Democrats criticize the Republican governor’s proposal for doing “little for our small businesses that create jobs” and that it would tax “thousands of services and products [that] will actually have a negative impact on our economy,” said Jerid Kurtz, Ohio Democratic Party spokesman.

The Plain Dealer of Cleveland recently reported that about 80 percent of Ohio’s small-business owners potentially affected by Kasich’s proposal would save $400 or less per year.

About 575,000 small-business owners who report company income on their personal taxes — which qualifies them for the cut — have net income after payroll of no more than $25,000 annually, the newspaper reported citing information from the Ohio Department of Taxation. Those making $25,000 a year would receive $400 annual savings beginning next year.

Taylor declined to comment Monday on the article, saying she hasn’t read it.

But she said that any tax dollars saved by businesses and workers “will be reinvested back into the community and it most likely will be the local economy” for “entertainment activities” or dining out.

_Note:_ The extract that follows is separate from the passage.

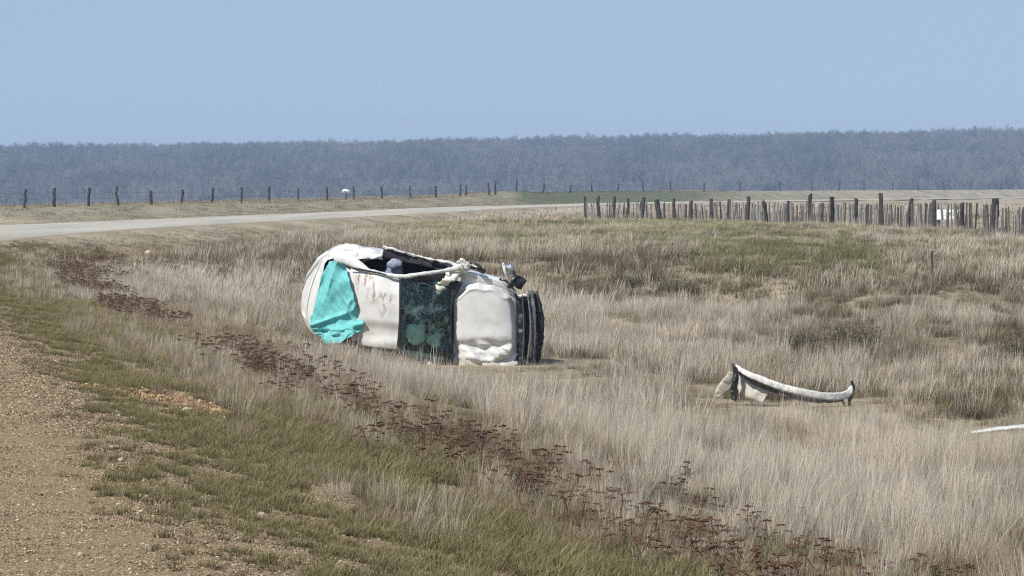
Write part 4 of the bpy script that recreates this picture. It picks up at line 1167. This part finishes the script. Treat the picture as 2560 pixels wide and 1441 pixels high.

Under Kasich’s plan, several “entertainment activities” such as concerts, sporting events, amusement parks, fairs, museums and bowling would begin charging a 5-percent state sales tax if the state Legislature approves the proposal. Those activities currently aren’t taxed by the state.

“Lt. Gov. Mary Taylor is misleading when she claims the tax [dollars] would be reinvested back into the communities when, in fact, it will directly pay for a giveaway to Ohio’s wealthiest,” who will benefit from the small-business tax cut, Kurtz said.

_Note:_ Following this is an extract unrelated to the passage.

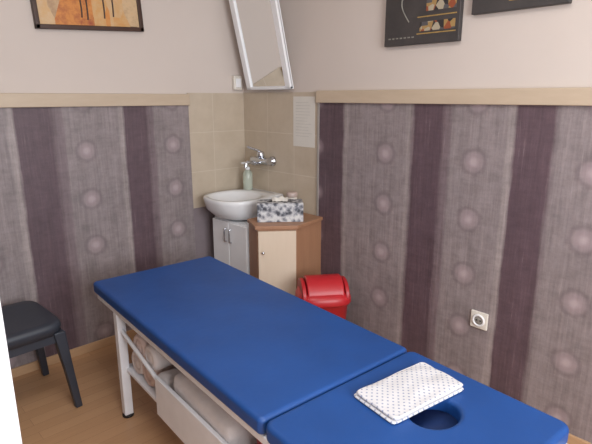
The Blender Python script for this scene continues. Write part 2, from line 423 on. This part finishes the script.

Some business officials at Monday’s event said the tax cuts will be beneficial to their operations.

David Hughes, owner of Specialty Fab Inc., a custom-steel fabricator in North Lima, said Kasich’s proposal would save him about $17,000 to $18,000 annually, and he plans to install a new manifold system at his business that “will make us so much more efficient and make our rates more competitive.”

Tony Mirto, vice president of Rhiel Supply in Austintown, said he supports the governor’s proposal, even though he doesn’t know how much money his company would save. Rhiel sells janitorial supplies and equipment as well as pools, hot tubs and pool tables.

Unlike the federal government, the governor is offering a permanent solution to taxes, Mirto said. Though broadening the sales-tax base is an issue, the overall proposal would be positive and benefit the state, he said.

Tony Paglia, vice president of government affairs for the Youngstown/ Warren Regional Chamber, said reaction to Kasich’s proposal from many of the organization’s 2,600 members is positive.

A reduction in the sales, income and small-business taxes will help the chamber continue to successfully market the Youngstown area to business owners, he said.